Pictures in the entries below are excluded; copy only the lines from the one containing "Write a Blender" to the one containing "S.camera = cam", both included.

_ _ _ _

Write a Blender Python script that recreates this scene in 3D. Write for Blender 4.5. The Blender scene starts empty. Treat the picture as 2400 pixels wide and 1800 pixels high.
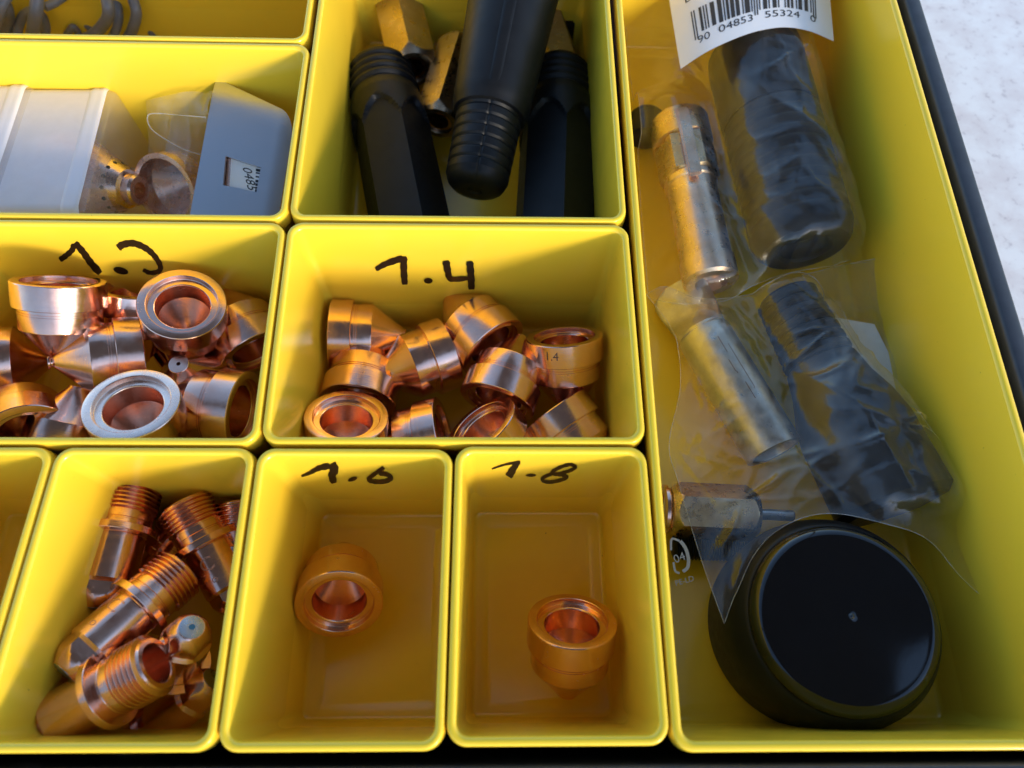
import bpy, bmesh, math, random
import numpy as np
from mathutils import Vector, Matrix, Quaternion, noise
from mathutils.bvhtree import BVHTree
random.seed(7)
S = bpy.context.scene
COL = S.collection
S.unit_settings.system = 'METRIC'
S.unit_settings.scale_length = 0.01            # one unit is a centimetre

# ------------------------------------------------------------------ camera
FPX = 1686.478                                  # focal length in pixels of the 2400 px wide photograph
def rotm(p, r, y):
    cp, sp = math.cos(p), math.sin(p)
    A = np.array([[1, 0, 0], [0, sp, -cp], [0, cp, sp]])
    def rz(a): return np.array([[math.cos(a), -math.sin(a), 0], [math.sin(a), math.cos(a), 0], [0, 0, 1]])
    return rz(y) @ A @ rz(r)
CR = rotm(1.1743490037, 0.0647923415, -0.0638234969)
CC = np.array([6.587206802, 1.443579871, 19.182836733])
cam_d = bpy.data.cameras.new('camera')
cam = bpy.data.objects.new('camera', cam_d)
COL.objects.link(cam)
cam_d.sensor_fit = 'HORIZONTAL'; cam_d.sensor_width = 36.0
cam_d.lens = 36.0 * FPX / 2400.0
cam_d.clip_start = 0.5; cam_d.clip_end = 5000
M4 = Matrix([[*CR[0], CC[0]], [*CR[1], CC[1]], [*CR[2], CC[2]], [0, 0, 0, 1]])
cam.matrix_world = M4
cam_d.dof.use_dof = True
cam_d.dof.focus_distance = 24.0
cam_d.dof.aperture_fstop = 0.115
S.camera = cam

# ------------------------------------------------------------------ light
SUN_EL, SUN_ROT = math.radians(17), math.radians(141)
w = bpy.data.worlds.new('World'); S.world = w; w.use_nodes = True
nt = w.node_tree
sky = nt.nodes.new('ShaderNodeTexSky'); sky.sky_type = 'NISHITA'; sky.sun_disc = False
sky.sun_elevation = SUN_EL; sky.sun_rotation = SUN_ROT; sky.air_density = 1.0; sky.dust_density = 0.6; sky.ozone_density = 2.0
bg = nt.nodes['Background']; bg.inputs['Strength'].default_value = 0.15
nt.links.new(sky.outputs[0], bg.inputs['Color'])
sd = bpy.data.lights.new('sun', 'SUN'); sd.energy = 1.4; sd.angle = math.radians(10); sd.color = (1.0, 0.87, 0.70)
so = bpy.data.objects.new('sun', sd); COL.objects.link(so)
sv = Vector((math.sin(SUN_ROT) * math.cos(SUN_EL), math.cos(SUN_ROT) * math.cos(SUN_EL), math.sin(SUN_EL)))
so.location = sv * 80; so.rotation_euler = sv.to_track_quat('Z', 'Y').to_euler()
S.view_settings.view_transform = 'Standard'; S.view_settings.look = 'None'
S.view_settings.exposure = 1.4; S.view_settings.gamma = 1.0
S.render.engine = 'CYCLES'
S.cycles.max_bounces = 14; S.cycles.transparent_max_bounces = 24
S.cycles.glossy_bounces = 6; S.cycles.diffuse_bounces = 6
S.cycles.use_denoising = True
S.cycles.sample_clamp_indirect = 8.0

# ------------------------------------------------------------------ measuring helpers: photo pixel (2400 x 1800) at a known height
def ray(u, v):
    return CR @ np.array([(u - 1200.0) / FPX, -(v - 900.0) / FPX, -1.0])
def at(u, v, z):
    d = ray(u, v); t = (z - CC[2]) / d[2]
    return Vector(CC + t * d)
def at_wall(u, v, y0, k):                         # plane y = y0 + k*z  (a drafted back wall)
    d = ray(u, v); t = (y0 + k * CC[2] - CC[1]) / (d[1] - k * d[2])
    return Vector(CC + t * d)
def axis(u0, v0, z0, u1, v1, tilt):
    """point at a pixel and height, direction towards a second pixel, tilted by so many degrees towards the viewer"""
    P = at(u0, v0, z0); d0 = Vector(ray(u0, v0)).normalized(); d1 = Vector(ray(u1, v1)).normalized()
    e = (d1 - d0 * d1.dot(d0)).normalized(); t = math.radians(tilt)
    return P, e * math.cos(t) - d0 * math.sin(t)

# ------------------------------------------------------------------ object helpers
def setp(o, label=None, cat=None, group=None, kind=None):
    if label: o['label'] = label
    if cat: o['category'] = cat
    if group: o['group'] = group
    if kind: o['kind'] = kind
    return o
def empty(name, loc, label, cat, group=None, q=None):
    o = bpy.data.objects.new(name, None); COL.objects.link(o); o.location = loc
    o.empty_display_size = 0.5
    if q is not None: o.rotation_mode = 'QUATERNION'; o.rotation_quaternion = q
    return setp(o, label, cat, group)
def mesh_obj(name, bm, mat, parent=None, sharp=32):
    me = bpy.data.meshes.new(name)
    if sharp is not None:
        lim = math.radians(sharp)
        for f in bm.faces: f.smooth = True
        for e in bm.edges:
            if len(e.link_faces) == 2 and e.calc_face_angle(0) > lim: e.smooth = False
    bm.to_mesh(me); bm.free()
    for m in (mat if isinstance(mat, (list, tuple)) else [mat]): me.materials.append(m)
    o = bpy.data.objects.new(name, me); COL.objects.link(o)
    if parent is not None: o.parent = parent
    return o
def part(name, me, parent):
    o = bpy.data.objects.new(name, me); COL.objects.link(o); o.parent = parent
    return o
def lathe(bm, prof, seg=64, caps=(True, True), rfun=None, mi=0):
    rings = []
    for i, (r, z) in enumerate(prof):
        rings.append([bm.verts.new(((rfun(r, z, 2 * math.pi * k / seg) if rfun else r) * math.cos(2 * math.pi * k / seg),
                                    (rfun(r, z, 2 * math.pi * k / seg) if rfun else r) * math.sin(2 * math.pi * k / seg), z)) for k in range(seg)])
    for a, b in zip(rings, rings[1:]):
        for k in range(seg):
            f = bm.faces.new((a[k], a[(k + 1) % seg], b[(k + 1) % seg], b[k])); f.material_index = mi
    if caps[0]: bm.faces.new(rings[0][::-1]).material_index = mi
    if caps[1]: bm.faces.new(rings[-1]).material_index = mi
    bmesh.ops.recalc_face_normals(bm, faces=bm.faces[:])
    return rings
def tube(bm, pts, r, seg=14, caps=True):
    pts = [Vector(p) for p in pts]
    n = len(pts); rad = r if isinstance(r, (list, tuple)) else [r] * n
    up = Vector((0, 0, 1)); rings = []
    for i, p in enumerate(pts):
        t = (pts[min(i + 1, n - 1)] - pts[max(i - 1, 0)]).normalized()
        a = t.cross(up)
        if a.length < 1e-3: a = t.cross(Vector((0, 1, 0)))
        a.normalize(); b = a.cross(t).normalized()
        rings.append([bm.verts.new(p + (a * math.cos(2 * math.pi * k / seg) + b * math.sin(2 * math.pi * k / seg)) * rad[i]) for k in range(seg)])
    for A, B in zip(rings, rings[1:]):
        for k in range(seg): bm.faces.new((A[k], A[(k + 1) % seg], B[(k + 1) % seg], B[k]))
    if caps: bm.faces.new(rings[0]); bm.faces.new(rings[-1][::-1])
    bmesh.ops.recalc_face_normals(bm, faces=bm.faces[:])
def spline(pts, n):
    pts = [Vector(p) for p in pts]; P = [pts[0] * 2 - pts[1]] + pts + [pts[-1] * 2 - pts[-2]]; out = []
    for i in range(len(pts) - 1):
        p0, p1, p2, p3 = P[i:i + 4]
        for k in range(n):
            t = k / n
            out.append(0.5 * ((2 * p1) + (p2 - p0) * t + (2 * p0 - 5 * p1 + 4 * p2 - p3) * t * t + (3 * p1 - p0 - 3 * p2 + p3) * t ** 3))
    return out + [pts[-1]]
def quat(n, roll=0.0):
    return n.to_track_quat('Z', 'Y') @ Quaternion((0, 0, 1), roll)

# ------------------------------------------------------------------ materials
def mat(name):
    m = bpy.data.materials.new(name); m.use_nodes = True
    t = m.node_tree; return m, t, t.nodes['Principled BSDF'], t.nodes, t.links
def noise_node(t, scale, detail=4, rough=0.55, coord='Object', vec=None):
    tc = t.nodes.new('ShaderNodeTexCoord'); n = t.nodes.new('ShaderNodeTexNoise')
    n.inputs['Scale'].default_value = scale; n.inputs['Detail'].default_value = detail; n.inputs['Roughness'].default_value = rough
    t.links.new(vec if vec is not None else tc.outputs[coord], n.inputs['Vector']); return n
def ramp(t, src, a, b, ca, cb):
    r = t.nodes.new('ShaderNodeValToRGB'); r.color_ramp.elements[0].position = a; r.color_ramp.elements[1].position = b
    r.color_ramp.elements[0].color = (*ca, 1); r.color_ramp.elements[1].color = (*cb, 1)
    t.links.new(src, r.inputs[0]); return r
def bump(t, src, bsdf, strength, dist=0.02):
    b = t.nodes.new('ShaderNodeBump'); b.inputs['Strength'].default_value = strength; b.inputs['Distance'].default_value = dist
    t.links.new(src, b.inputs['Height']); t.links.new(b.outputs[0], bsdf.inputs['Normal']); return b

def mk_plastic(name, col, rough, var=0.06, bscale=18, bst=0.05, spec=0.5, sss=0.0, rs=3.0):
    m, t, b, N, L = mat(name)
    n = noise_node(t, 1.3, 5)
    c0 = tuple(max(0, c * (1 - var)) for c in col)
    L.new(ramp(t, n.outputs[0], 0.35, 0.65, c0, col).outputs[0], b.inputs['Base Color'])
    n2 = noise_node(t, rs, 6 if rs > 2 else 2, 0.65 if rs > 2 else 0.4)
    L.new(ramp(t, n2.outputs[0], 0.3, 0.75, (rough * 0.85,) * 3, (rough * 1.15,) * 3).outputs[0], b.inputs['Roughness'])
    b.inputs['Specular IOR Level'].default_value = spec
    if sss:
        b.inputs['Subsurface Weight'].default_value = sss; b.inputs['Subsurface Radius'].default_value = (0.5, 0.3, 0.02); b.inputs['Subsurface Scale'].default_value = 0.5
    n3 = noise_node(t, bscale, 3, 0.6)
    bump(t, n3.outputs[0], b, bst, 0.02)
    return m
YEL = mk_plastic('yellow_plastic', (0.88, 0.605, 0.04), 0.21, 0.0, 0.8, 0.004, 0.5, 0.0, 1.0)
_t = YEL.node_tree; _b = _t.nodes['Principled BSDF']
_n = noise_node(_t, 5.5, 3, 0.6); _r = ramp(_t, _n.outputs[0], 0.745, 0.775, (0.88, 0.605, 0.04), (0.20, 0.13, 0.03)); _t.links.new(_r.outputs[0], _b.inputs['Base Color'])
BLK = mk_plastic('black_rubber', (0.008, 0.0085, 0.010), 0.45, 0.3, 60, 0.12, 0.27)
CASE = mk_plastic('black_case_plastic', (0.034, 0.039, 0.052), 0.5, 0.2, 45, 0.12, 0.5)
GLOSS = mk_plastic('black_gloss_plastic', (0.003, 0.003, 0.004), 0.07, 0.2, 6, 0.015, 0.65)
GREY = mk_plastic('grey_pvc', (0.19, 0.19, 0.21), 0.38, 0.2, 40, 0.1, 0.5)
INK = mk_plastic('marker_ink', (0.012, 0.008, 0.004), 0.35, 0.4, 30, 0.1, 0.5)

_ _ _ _

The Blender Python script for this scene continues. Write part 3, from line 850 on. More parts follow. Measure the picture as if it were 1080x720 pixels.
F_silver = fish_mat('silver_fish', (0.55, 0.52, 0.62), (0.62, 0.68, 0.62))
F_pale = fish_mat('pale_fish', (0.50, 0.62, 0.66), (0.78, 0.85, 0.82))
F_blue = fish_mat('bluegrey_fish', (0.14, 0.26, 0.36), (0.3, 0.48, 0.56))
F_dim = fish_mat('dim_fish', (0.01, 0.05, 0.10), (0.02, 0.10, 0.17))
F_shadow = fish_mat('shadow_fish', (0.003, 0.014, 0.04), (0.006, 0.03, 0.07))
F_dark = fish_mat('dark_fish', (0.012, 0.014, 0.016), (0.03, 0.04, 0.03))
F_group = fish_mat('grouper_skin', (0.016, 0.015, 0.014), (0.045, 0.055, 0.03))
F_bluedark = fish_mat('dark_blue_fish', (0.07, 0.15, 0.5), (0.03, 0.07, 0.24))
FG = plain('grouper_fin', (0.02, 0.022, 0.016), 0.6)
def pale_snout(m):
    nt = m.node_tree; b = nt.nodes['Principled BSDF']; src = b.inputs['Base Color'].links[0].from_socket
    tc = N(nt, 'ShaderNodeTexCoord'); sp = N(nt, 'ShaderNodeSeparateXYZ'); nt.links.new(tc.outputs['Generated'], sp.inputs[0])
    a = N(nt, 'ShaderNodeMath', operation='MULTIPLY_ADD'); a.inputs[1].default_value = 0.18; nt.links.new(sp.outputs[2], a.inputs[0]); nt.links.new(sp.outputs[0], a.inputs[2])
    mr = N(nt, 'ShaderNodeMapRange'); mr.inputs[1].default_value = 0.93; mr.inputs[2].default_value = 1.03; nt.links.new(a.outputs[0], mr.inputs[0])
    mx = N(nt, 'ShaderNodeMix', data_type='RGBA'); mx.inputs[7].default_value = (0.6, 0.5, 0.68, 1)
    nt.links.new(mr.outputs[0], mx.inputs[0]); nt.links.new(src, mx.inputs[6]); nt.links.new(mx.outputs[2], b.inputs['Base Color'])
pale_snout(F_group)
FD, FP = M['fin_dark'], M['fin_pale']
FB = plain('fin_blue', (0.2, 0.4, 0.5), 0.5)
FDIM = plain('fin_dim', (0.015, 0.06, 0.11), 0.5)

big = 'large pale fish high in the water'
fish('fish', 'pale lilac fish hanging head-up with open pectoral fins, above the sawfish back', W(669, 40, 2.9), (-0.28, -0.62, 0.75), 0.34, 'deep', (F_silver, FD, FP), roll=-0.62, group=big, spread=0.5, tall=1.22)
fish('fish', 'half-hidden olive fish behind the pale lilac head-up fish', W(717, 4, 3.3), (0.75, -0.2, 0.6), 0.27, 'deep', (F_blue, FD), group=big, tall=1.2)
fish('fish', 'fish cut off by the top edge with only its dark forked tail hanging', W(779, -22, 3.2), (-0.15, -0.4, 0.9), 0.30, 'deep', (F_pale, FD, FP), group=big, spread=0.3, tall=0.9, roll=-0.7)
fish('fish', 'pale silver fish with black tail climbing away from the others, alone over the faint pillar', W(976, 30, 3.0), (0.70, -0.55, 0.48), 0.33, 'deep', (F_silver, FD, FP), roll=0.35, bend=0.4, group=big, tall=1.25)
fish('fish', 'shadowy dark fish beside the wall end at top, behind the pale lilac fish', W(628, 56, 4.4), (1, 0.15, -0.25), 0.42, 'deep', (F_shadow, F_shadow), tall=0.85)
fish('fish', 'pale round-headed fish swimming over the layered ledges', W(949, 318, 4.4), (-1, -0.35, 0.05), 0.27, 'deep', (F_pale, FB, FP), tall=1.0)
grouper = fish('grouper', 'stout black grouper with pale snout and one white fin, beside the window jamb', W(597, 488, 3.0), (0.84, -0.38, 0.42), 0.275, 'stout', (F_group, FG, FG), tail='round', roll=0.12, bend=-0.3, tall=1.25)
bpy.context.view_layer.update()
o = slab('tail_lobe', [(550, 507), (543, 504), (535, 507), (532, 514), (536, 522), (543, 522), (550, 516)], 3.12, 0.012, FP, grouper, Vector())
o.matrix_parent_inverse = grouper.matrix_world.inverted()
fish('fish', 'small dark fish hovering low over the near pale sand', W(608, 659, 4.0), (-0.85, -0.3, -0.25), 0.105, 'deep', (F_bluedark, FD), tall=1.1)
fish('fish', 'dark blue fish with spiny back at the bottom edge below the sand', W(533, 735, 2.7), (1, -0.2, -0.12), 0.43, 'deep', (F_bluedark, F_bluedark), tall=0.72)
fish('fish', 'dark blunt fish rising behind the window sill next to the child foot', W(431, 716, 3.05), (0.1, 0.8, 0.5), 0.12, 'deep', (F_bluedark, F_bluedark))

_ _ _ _

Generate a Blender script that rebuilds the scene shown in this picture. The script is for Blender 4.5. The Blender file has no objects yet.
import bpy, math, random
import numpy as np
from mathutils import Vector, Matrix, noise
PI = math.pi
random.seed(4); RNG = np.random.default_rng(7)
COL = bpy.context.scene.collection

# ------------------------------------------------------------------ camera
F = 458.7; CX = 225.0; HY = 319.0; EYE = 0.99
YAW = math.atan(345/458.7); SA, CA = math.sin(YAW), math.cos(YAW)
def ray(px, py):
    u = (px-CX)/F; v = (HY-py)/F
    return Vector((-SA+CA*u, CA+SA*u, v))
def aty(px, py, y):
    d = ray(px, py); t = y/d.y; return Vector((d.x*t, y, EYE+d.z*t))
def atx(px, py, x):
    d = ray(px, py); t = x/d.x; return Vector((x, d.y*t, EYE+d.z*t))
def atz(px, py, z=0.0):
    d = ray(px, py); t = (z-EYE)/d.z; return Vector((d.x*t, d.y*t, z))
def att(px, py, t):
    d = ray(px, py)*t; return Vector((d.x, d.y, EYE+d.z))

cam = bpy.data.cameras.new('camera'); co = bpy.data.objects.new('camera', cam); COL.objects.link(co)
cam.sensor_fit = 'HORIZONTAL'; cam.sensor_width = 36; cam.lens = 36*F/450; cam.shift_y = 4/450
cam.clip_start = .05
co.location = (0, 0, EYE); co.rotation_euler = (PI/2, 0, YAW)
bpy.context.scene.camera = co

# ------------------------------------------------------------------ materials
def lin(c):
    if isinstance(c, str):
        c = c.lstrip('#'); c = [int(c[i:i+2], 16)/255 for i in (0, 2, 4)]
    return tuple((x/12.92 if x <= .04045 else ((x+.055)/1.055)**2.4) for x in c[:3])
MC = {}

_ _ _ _

**SOLUTION TO THIS TASK:**
Write a Blender Python script that recreates this scene in 3D. Write for Blender 4.5. The Blender scene starts empty. Treat the picture as 2400 pixels wide and 1800 pixels high.
import bpy, bmesh, math, random
import numpy as np
from mathutils import Vector, Matrix, Quaternion, noise
from mathutils.bvhtree import BVHTree
random.seed(7)
S = bpy.context.scene
COL = S.collection
S.unit_settings.system = 'METRIC'
S.unit_settings.scale_length = 0.01            # one unit is a centimetre

# ------------------------------------------------------------------ camera
FPX = 1686.478                                  # focal length in pixels of the 2400 px wide photograph
def rotm(p, r, y):
    cp, sp = math.cos(p), math.sin(p)
    A = np.array([[1, 0, 0], [0, sp, -cp], [0, cp, sp]])
    def rz(a): return np.array([[math.cos(a), -math.sin(a), 0], [math.sin(a), math.cos(a), 0], [0, 0, 1]])
    return rz(y) @ A @ rz(r)
CR = rotm(1.1743490037, 0.0647923415, -0.0638234969)
CC = np.array([6.587206802, 1.443579871, 19.182836733])
cam_d = bpy.data.cameras.new('camera')
cam = bpy.data.objects.new('camera', cam_d)
COL.objects.link(cam)
cam_d.sensor_fit = 'HORIZONTAL'; cam_d.sensor_width = 36.0
cam_d.lens = 36.0 * FPX / 2400.0
cam_d.clip_start = 0.5; cam_d.clip_end = 5000
M4 = Matrix([[*CR[0], CC[0]], [*CR[1], CC[1]], [*CR[2], CC[2]], [0, 0, 0, 1]])
cam.matrix_world = M4
cam_d.dof.use_dof = True
cam_d.dof.focus_distance = 24.0
cam_d.dof.aperture_fstop = 0.115
S.camera = cam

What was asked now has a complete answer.